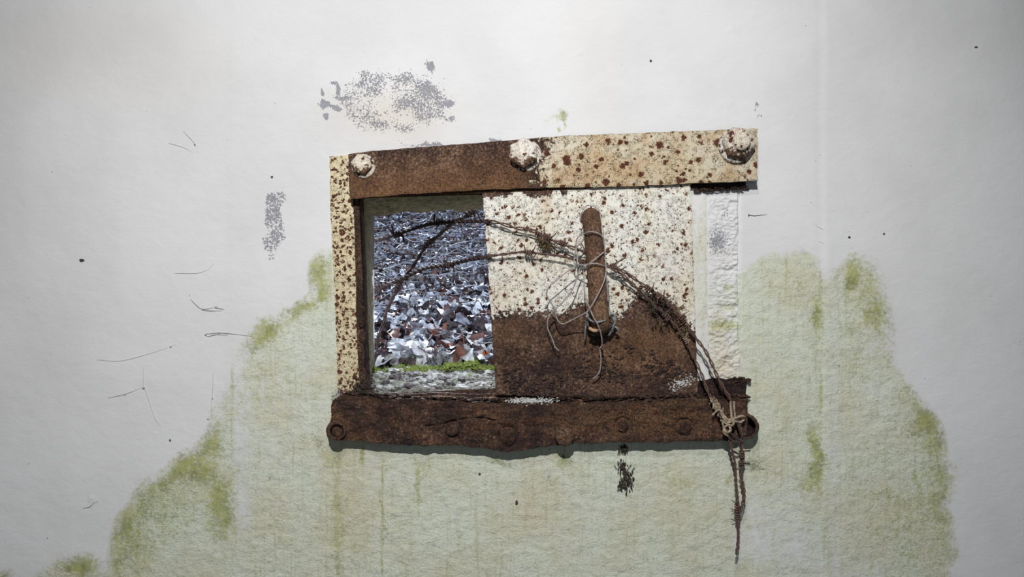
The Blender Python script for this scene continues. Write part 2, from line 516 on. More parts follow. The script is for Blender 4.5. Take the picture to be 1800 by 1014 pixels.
M_wall = make_plaster()
M_rust = make_rust('rusted_steel', 0.22, 0.0018)
M_rust_bar = make_rust('rusted_round_bar', 0.62, 0.0012, 5.0)
M_paint_plate = make_paint('cream_paint_plate', (0.80, 0.785, 0.725), 70, 0.31, 0.86, 0.6, 0.0)
M_paint_rail = make_paint('cream_paint_rail', (0.62, 0.56, 0.43), 44, 0.34, 0.62, 1.0, 0.9)
M_paint_strip = make_paint('cream_paint_strip', (0.74, 0.66, 0.46), 104, 0.46, 1.05, 0.4, 0.15)
M_bolt = make_paint('cream_paint_bolt', (0.78, 0.74, 0.68), 75, 0.42, 0.62, 0.5, 0.25)
M_concrete_mossy = simple('mossy_concrete', (0.16, 0.14, 0.08), (0.60, 0.52, 0.34), 90, 0.9, 0.004, 90, 0.2, (0.74, 0.68, 0.48))
def make_rubble():
    t = NT('sill_rubble', 0.85, 0.3)
    n = t.noise(90, 6, 0.75)
    c = t.ramp(n, [(0.34, (0.030, 0.025, 0.024)), (0.5, (0.20, 0.195, 0.19)), (0.62, (0.52, 0.54, 0.52)), (0.8, (0.75, 0.77, 0.75))])
    g = t.noise(30, 4, 0.6, t.mapv((1, 1, 1), (5, 5, 5)))
    c = t.mix(t.math('MULTIPLY', t.step(g, 0.5, 0.62), 0.5), c, (0.30, 0.36, 0.20))
    x = t.n.new('ShaderNodeSeparateXYZ'); t.l.new(t.co, x.inputs[0])
    e = t.math('ADD', x.outputs[1], t.math('MULTIPLY', t.math('SUBTRACT', t.noise(25, 5, 0.7), 0.5), 0.22))
    c = t.mix(t.step(e, 0.02, 0.10, 0.85, 0.0), c, t.mix(t.noise(160, 4, 0.7), (0.02, 0.012, 0.010), (0.14, 0.09, 0.065)))
    t.color(c); t.bump(t.noise(120, 6, 0.75), 0.007)
    return t.m
M_rubble = make_rubble()
M_pebble = simple('pale_rubble_stone', (0.16, 0.15, 0.15), (0.50, 0.51, 0.50), 70, 0.85, 0.002, 200, 0.3, (0.80, 0.82, 0.80))
M_wire = simple('rusty_barbed_wire', (0.055, 0.030, 0.026), (0.17, 0.10, 0.08), 300, 0.7, 0.0006, 700)
M_wire_dark = simple('dark_rusty_wire', (0.03, 0.020, 0.022), (0.10, 0.065, 0.06), 300, 0.8, 0.0006, 700)
M_wire_pale = simple('lime_crusted_wire', (0.10, 0.06, 0.04), (0.52, 0.42, 0.30), 170, 0.8, 0.0006, 700)
M_binding = simple('grey_binding_wire', (0.20, 0.18, 0.18), (0.42, 0.38, 0.36), 150, 0.45, 0.0002, 700, 0.5)
M_binding_dark = simple('tarnished_binding_wire', (0.05, 0.05, 0.055), (0.36, 0.36, 0.36), 190, 0.4, 0.0003, 700, 0.6)
M_black = simple('hollow_shade_black', (0.006, 0.005, 0.005), (0.03, 0.018, 0.014), 200, 0.9, 0.001, 300)
M_crust = simple('purple_black_crust', (0.016, 0.010, 0.010), (0.06, 0.036, 0.030), 330, 0.6, 0.001, 500, 0.3)
M_debris = simple('dried_plant_debris', (0.020, 0.016, 0.015), (0.10, 0.075, 0.055), 300, 0.9, 0.001, 500)
M_olive = simple('dried_moss_debris', (0.05, 0.035, 0.015), (0.20, 0.14, 0.07), 300, 0.9, 0.001, 500)
M_web = simple('dusty_cobweb', (0.30, 0.29, 0.29), (0.48, 0.47, 0.47), 200, 0.9, 0.0002, 500)
M_web_faint = simple('faint_cobweb', (0.46, 0.45, 0.45), (0.58, 0.57, 0.57), 200, 0.9, 0.0002, 500)
M_soil = simple('dark_woodland_soil', (0.008, 0.006, 0.008), (0.045, 0.035, 0.038), 30, 0.9, 0.01, 60)
M_stone = simple('grey_field_stone', (0.13, 0.145, 0.175), (0.32, 0.34, 0.39), 22, 0.75, 0.004, 60)
M_moss = simple('bright_green_moss', (0.09, 0.13, 0.02), (0.30, 0.37, 0.10), 120, 0.9, 0.001, 300)
M_room = simple('bare_concrete', (0.14, 0.14, 0.14), (0.24, 0.24, 0.235), 3, 0.9, 0.001, 60)
M_twig = simple('bleached_twig', (0.16, 0.16, 0.18), (0.46, 0.48, 0.54), 60, 0.6, 0.001, 300)
M_paint_fleck = simple('white_lime_fleck', (0.42, 0.42, 0.42), (0.72, 0.72, 0.70), 60, 0.7, 0.001, 300)
def leafmat(name, c1, c2, rough, k=1.0):
    t = NT(name, rough, 0.5)
    t.color(t.mix(t.step(t.noise(75 * k, 5, .65), 0.36, 0.62), c1, c2))
    t.bump(t.noise(150 * k, 4), 0.003)
    return t.m
LEAF = [leafmat('sky_sheen_leaf', (0.40, 0.43, 0.49), (0.80, 0.83, 0.86), 0.55),  # wet sheen of the blue sky painted into the pale base colour
        leafmat('grey_leaf', (0.12, 0.13, 0.17), (0.40, 0.42, 0.48), 0.5),
        leafmat('dark_wet_leaf', (0.014, 0.010, 0.014), (0.075, 0.044, 0.050), 0.5),
        leafmat('russet_leaf', (0.070, 0.026, 0.022), (0.21, 0.085, 0.065), 0.5),
        leafmat('orange_leaf', (0.40, 0.11, 0.03), (0.55, 0.22, 0.09), 0.5)]
LEAF_NEAR = [leafmat('sky_sheen_leaf_near', (0.40, 0.43, 0.49), (0.80, 0.83, 0.86), 0.55, 0.045),  # same sky sheen painted into the colour
        leafmat('grey_leaf_near', (0.12, 0.13, 0.17), (0.40, 0.42, 0.48), 0.5, 0.045),
        leafmat('dark_wet_leaf_near', (0.014, 0.010, 0.014), (0.075, 0.044, 0.050), 0.5, 0.045),
        leafmat('russet_leaf_near', (0.070, 0.026, 0.022), (0.21, 0.085, 0.065), 0.5, 0.045),
        leafmat('orange_leaf_near', (0.40, 0.11, 0.03), (0.55, 0.22, 0.09), 0.5, 0.045)]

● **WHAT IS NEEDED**
Give an exact copy of the material, leaving out every picture.

● **RESPONSE FOR THIS EXERCISE**
The Blender Python script for this scene continues. Write part 2, from line 516 on. More parts follow. The script is for Blender 4.5. Take the picture to be 1800 by 1014 pixels.
M_wall = make_plaster()
M_rust = make_rust('rusted_steel', 0.22, 0.0018)
M_rust_bar = make_rust('rusted_round_bar', 0.62, 0.0012, 5.0)
M_paint_plate = make_paint('cream_paint_plate', (0.80, 0.785, 0.725), 70, 0.31, 0.86, 0.6, 0.0)
M_paint_rail = make_paint('cream_paint_rail', (0.62, 0.56, 0.43), 44, 0.34, 0.62, 1.0, 0.9)
M_paint_strip = make_paint('cream_paint_strip', (0.74, 0.66, 0.46), 104, 0.46, 1.05, 0.4, 0.15)
M_bolt = make_paint('cream_paint_bolt', (0.78, 0.74, 0.68), 75, 0.42, 0.62, 0.5, 0.25)
M_concrete_mossy = simple('mossy_concrete', (0.16, 0.14, 0.08), (0.60, 0.52, 0.34), 90, 0.9, 0.004, 90, 0.2, (0.74, 0.68, 0.48))
def make_rubble():
    t = NT('sill_rubble', 0.85, 0.3)
    n = t.noise(90, 6, 0.75)
    c = t.ramp(n, [(0.34, (0.030, 0.025, 0.024)), (0.5, (0.20, 0.195, 0.19)), (0.62, (0.52, 0.54, 0.52)), (0.8, (0.75, 0.77, 0.75))])
    g = t.noise(30, 4, 0.6, t.mapv((1, 1, 1), (5, 5, 5)))
    c = t.mix(t.math('MULTIPLY', t.step(g, 0.5, 0.62), 0.5), c, (0.30, 0.36, 0.20))
    x = t.n.new('ShaderNodeSeparateXYZ'); t.l.new(t.co, x.inputs[0])
    e = t.math('ADD', x.outputs[1], t.math('MULTIPLY', t.math('SUBTRACT', t.noise(25, 5, 0.7), 0.5), 0.22))
    c = t.mix(t.step(e, 0.02, 0.10, 0.85, 0.0), c, t.mix(t.noise(160, 4, 0.7), (0.02, 0.012, 0.010), (0.14, 0.09, 0.065)))
    t.color(c); t.bump(t.noise(120, 6, 0.75), 0.007)
    return t.m
M_rubble = make_rubble()
M_pebble = simple('pale_rubble_stone', (0.16, 0.15, 0.15), (0.50, 0.51, 0.50), 70, 0.85, 0.002, 200, 0.3, (0.80, 0.82, 0.80))
M_wire = simple('rusty_barbed_wire', (0.055, 0.030, 0.026), (0.17, 0.10, 0.08), 300, 0.7, 0.0006, 700)
M_wire_dark = simple('dark_rusty_wire', (0.03, 0.020, 0.022), (0.10, 0.065, 0.06), 300, 0.8, 0.0006, 700)
M_wire_pale = simple('lime_crusted_wire', (0.10, 0.06, 0.04), (0.52, 0.42, 0.30), 170, 0.8, 0.0006, 700)
M_binding = simple('grey_binding_wire', (0.20, 0.18, 0.18), (0.42, 0.38, 0.36), 150, 0.45, 0.0002, 700, 0.5)
M_binding_dark = simple('tarnished_binding_wire', (0.05, 0.05, 0.055), (0.36, 0.36, 0.36), 190, 0.4, 0.0003, 700, 0.6)
M_black = simple('hollow_shade_black', (0.006, 0.005, 0.005), (0.03, 0.018, 0.014), 200, 0.9, 0.001, 300)
M_crust = simple('purple_black_crust', (0.016, 0.010, 0.010), (0.06, 0.036, 0.030), 330, 0.6, 0.001, 500, 0.3)
M_debris = simple('dried_plant_debris', (0.020, 0.016, 0.015), (0.10, 0.075, 0.055), 300, 0.9, 0.001, 500)
M_olive = simple('dried_moss_debris', (0.05, 0.035, 0.015), (0.20, 0.14, 0.07), 300, 0.9, 0.001, 500)
M_web = simple('dusty_cobweb', (0.30, 0.29, 0.29), (0.48, 0.47, 0.47), 200, 0.9, 0.0002, 500)
M_web_faint = simple('faint_cobweb', (0.46, 0.45, 0.45), (0.58, 0.57, 0.57), 200, 0.9, 0.0002, 500)
M_soil = simple('dark_woodland_soil', (0.008, 0.006, 0.008), (0.045, 0.035, 0.038), 30, 0.9, 0.01, 60)
M_stone = simple('grey_field_stone', (0.13, 0.145, 0.175), (0.32, 0.34, 0.39), 22, 0.75, 0.004, 60)
M_moss = simple('bright_green_moss', (0.09, 0.13, 0.02), (0.30, 0.37, 0.10), 120, 0.9, 0.001, 300)
M_room = simple('bare_concrete', (0.14, 0.14, 0.14), (0.24, 0.24, 0.235), 3, 0.9, 0.001, 60)
M_twig = simple('bleached_twig', (0.16, 0.16, 0.18), (0.46, 0.48, 0.54), 60, 0.6, 0.001, 300)
M_paint_fleck = simple('white_lime_fleck', (0.42, 0.42, 0.42), (0.72, 0.72, 0.70), 60, 0.7, 0.001, 300)
def leafmat(name, c1, c2, rough, k=1.0):
    t = NT(name, rough, 0.5)
    t.color(t.mix(t.step(t.noise(75 * k, 5, .65), 0.36, 0.62), c1, c2))
    t.bump(t.noise(150 * k, 4), 0.003)
    return t.m
LEAF = [leafmat('sky_sheen_leaf', (0.40, 0.43, 0.49), (0.80, 0.83, 0.86), 0.55),  # wet sheen of the blue sky painted into the pale base colour
        leafmat('grey_leaf', (0.12, 0.13, 0.17), (0.40, 0.42, 0.48), 0.5),
        leafmat('dark_wet_leaf', (0.014, 0.010, 0.014), (0.075, 0.044, 0.050), 0.5),
        leafmat('russet_leaf', (0.070, 0.026, 0.022), (0.21, 0.085, 0.065), 0.5),
        leafmat('orange_leaf', (0.40, 0.11, 0.03), (0.55, 0.22, 0.09), 0.5)]
LEAF_NEAR = [leafmat('sky_sheen_leaf_near', (0.40, 0.43, 0.49), (0.80, 0.83, 0.86), 0.55, 0.045),  # same sky sheen painted into the colour
        leafmat('grey_leaf_near', (0.12, 0.13, 0.17), (0.40, 0.42, 0.48), 0.5, 0.045),
        leafmat('dark_wet_leaf_near', (0.014, 0.010, 0.014), (0.075, 0.044, 0.050), 0.5, 0.045),
        leafmat('russet_leaf_near', (0.070, 0.026, 0.022), (0.21, 0.085, 0.065), 0.5, 0.045),
        leafmat('orange_leaf_near', (0.40, 0.11, 0.03), (0.55, 0.22, 0.09), 0.5, 0.045)]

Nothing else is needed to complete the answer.